Em comunicado, a PSP considera que os factos "ofendem a credibilidade, o prestígio e a confiança devidos à instituição, consubstanciando a prática de crime" e que vai ainda hoje apresentar queixa ao Ministério Público.
"Criminoso é acharem que isto é um crime, que um criativo, um jornalista, um 'opinion maker', um cartoonista não pode ter direito à sua liberdade de expressão", afirmou Nuno Saraiva, em declarações à Lusa.
Realçando que nem sequer é adepto dos cartoons "mais escatológicos e altamente ofensivos", do género dos do jornal satírico francês Charlie Hebdo, o ilustrador português considera que este é até "um cartoon bastante pacífico".
Por isso mesmo, julga "absolutamente exagerado e sem sentido para uma queixa-crime".
Quanto a esta possibilidade, Nuno Saraiva deixa claro que não está minimamente preocupado consigo, mas sim com "o caminho que o país está a trilhar".

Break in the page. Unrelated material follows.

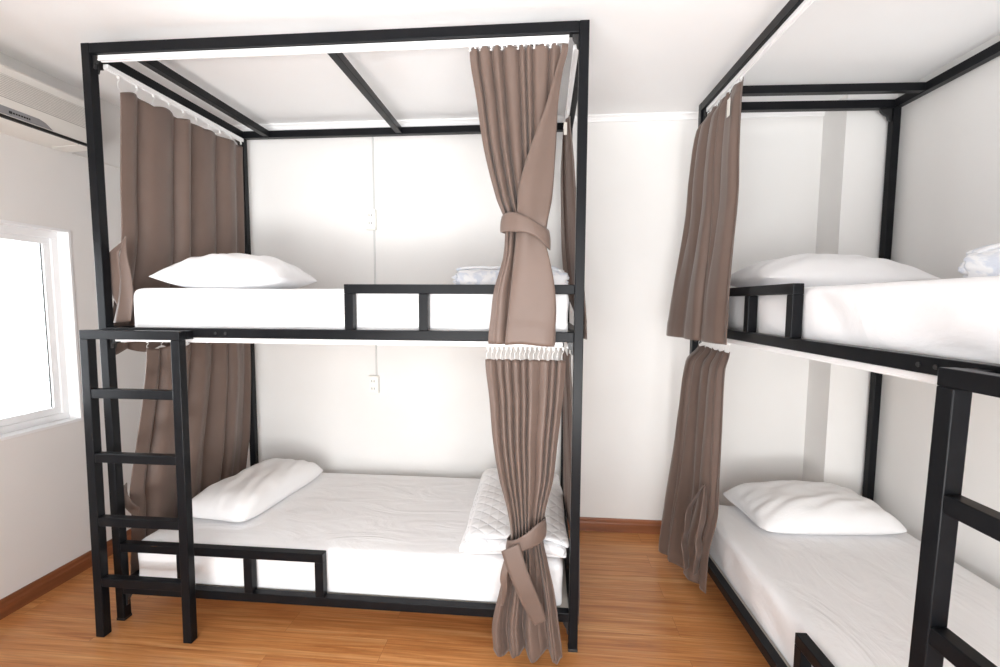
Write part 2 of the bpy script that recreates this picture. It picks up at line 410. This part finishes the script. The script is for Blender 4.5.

"Parece que estamos a dar uma reviravolta para mais de 40 anos atrás, isso é que me preocupa. E o silêncio institucional preocupa-me também", afirmou, considerando que nos últimos tempos sente que "está tudo muito pesado e esquisito", uma situação que, confessa, o "assusta".
No entanto, Nuno Saraiva deixa claro que não vai explicar o seu cartoon: "Um cartoon vale por si. Os desenhos ilustrados têm a faculdade de ter várias interpretações".
Segundo a PSP, o cartoon de Nuno Saraiva está aparentemente relacionado com uma ação, ocorrida no sábado, em frente à sede da organização SOS Racismo, em Lisboa, e associa "de forma explícita" a polícia "a um qualquer movimento político-ideológico".
Essa conotação, adianta a nota, afeta "publicamente a isenção e apartidarismo que caracterizam a instituição, resultantes não só de obrigação estatutária e da condição policial, mas também da convicção dos polícias".
A PSP "lamenta a leviandade com que o jornal e o cartoon em questão feriram a boa imagem da instituição e dos polícias que nela servem e protegem os nossos concidadãos" e lembra que a Estratégia 2020/2022 contempla a "isenção e rejeição de qualquer forma de extremismo e discriminação" como um valor e um pilar ético fundamental.
Nos últimos dias, três deputadas e sete ativistas foram alvo de ameaças por uma autoproclamada "Nova Ordem de Avis -- Resistência Nacional", que reivindicou também uma ação junto à associação SOS Racismo, levando o Governo a condenar estas ações como "uma ameaça à própria democracia" que deve indignar "todos os democratas".
Na quinta-feira, o Ministério Público instaurou um inquérito-crime ao assunto, um dia depois de o dirigente da SOS Racismo Mamadou Ba ter prestado declarações na Polícia Judiciária e ter confirmado a receção, juntamente com mais nove pessoas, de uma mensagem de correio eletrónico a estipular o prazo de 48 horas para abandonar o país.
O Presidente da República recomendou aos democratas "tolerância zero" e "sensatez" para combater o racismo, ao comentar as ameaças.
Vários partidos, bem como o presidente da Assembleia da República, repudiaram as ameaças feitas aos ativistas e à associação.